La mitad de la derecha se ha pasado al bando del CHP y ha cerrado filas con la izquierda
La operación acabó con la derecha dividida en dos: tanto MHP como IYI, uno en coalición con el AKP, el otro con el CHP, sacaron un 10% aproximado en junio pasado. Obviamente llevándose cada uno votantes de su socio sénior: tanto AKP como CHP retrocedieron respecto a la cita anterior.
La clave está en que no solo retrocedió el AKP. También retrocedió la suma de votos del AKP y el MHP. Y es esta suma la que ha vuelto a retroceder un poco más el domingo pasado: situándose en el 51,6 por ciento. Muy poco por encima de lo que ha sido el techo electoral del AKP en solitario. En otras palabras, este partido ha fagocitado a su socio, pero sin ser capaz, por eso, de crecer.

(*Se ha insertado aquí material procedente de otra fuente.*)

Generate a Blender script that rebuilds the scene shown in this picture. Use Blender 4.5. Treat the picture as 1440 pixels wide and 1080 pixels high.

No sabemos –faltos de sondeos específicos– si ha habido una fuerte fuga de los sectores de votantes tradicionales del AKP, justo compensada por la masiva llegada de votantes del MHP, es decir unos trasvases con suma cero, o si simplemente los del AKP se han mantenido en sus trece y los del MHP le han dado la espalda a Bahçeli y sus consignas y se han quedado en casa.
Lo que sí sabemos es que la mitad de la derecha se ha pasado al bando del CHP y ha cerrado filas con este y con el HDP. Sin importarle las acusaciones desde el Gobierno de que estaban haciendo causa común con “terroristas”. Aunque formalmente situado fuera de la alianza, el partido izquierdista se ha replegado en esta ocasión a las regiones kurdas y ha pedido a sus simpatizantes en Estambul y Ankara dar su respaldo a los socialdemócratas: a quien sea, con tal de ganar a Erdogan.
La noticia del domingo electoral no es un voto de castigo a Erdogan. No lo hubo. La noticia es la reedición del tripartito que fracasó en 2015. Turquía no ha cambiado. Ha cambiado la oposición.
Eso sí, es posible que este cambio mental de la oposición acabe cambiando Turquía.